When Rabbit is dreaming of getting out, the film shows him writing rhymes, scratching them on his scraps of paper while gazing on little Lily drawing pictures of a happy family (her and Rabbit); “Lose Yourself” pumps in its low-key version in the background. This is 8 Mile‘s version of Stallone running up the museum steps. Indeed, the film repeatedly and openly celebrates its allusions, as these comprise its art and artifice. On-screen references range from mom watching Sirk’s Imitation of Life (in particular, a painful outing scene) and Meth and Mary’s “All I Need” in the background as Rabbit eyes Alex shimmying across the room, to Junior Mafia’s “Get Money” and ODB’s “Shimmy Shimmy Ya” as cruising tracks.

But by the time the Wu’s “C.R.E.A.M.” is offering backstage commentary on the big fat sell-out that seems likely to taint anyone affiliated with Rabbit (or with this project), 8 Mile is long past worrying about it. This is movie about making it, about beating back the meanies, about individual gumption: when Rabbit assures his mom that he’s going to “do it on my own,” she nods sagely, “You know Rabbit, I think that’s the best way.” Hooray team.

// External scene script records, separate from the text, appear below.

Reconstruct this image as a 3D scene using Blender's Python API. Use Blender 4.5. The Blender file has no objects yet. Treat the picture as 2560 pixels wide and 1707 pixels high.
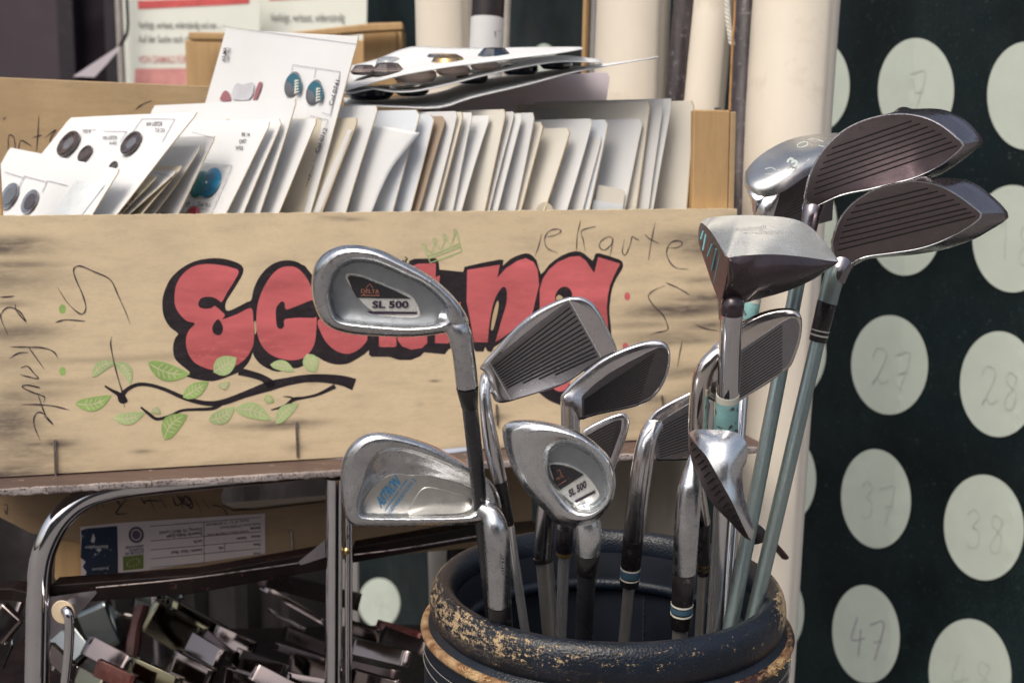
import bpy, bmesh, math, random
from mathutils import Vector, Matrix
from mathutils.geometry import tessellate_polygon
import numpy as np
random.seed(7)
S = bpy.context.scene
COL = S.collection
# ---------------------------------------------------------------- camera
PITCH = math.radians(8.0); CAMZ = 1.30; F = 3200.0
cam_d = bpy.data.cameras.new('camera'); cam = bpy.data.objects.new('camera', cam_d); COL.objects.link(cam)
cam.location = (0, 0, CAMZ); cam.rotation_euler = (math.radians(90) - PITCH, 0, 0)
cam_d.sensor_width = 36.0; cam_d.lens = 36.0 * F / 2560.0
cam_d.clip_start = 0.02; cam_d.clip_end = 500
cam_d.dof.use_dof = True; cam_d.dof.focus_distance = 0.76; cam_d.dof.aperture_fstop = 13.0
S.camera = cam
# ---------------------------------------------------------------- light
SUN_EL, SUN_AZ = math.radians(54), math.radians(-150)      # azimuth from +Y, clockwise seen from above
world = bpy.data.worlds.new('World'); S.world = world; world.use_nodes = True
wn = world.node_tree.nodes; wl = world.node_tree.links
bg = wn['Background']; sky = wn.new('ShaderNodeTexSky'); sky.sky_type = 'NISHITA'; sky.sun_disc = False
sky.sun_elevation = SUN_EL; sky.sun_rotation = SUN_AZ; sky.dust_density = 6.0; sky.air_density = 1.0; sky.ozone_density = 0.6
hs = wn.new('ShaderNodeHueSaturation'); hs.inputs['Saturation'].default_value = .65          # thin overcast
wl.new(sky.outputs[0], hs.inputs['Color']); wl.new(hs.outputs[0], bg.inputs[0]); bg.inputs[1].default_value = 0.14
sd = bpy.data.lights.new('sun', 'SUN'); sd.energy = 1.15; sd.angle = math.radians(30); sd.color = (1.0, 0.92, 0.78)
sun = bpy.data.objects.new('sun', sd); COL.objects.link(sun)
sdir = Vector((math.sin(SUN_AZ) * math.cos(SUN_EL), math.cos(SUN_AZ) * math.cos(SUN_EL), math.sin(SUN_EL)))
sun.rotation_euler = sdir.to_track_quat('Z', 'Y').to_euler(); sun.location = (0, 0, 6)
S.view_settings.view_transform = 'Standard'; S.view_settings.look = 'None'
S.view_settings.exposure = 0.27; S.view_settings.gamma = 1.0
# ---------------------------------------------------------------- geometry helpers
c8, s8 = math.cos(PITCH), math.sin(PITCH)
CAM = Vector((0, 0, CAMZ))
def ray(x, y):
    a = (x - 1280.0) / F; b = (853.5 - y) / F
    return Vector((a, c8 + b * s8, -s8 + b * c8))
def P(x, y, Y):                       # the point of the place seen at photo position x, y and standing Y metres away
    r = ray(x, y); return CAM + r * (Y / r.y)
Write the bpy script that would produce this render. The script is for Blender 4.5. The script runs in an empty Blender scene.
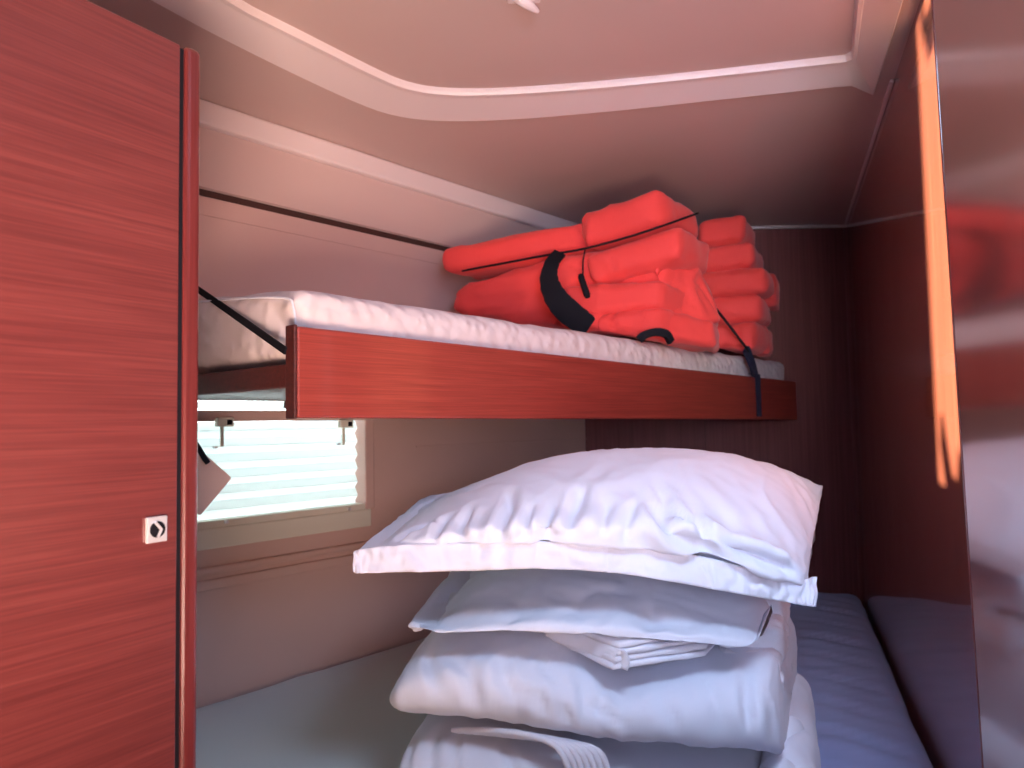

While all this too-familiar designing hurts the film, no doubt, makes it cheesy, there’s also something to be said for turning the Rocky-like finale into a rowdy mc battle: how many AOL subscribers have cheered on lyricists working anal sex, dick sizes, and fucking each other’s girlfriends into their rhymes?

At the same time, the movie might benefit from checking its source. Forget that Rabbit’s called out as Elvis, Vanilla Ice, or Leave it to Beaver: Em’s been here a million times already. He knows where he’s from, but more importantly, he knows where his art comes from. It comes not only from the trailer where he lived with Debbie or the arguments he’s had with Kim or the many losses he’s endured during his 29 years on the planet. It comes from hiphop, the frame and culture that granted him a voice and gave him love.

And that, at last, is the film’s major lapse in judgment. In remaking this kid’s story into a “universally” appealing story, it pretends that Rabbit fighting to get inside, to compete with his black neighbors in Detroit, is the success, that he triumphed over race prejudice. Eminem, like anyone who’s paid attention, knows different. In “White America,” he raps, “Let’s do the math: if I was black, I woulda sold half.” Rabbit’s story is galvanizing and Eminem is a superstar. But hiphop has more and other stories to tell.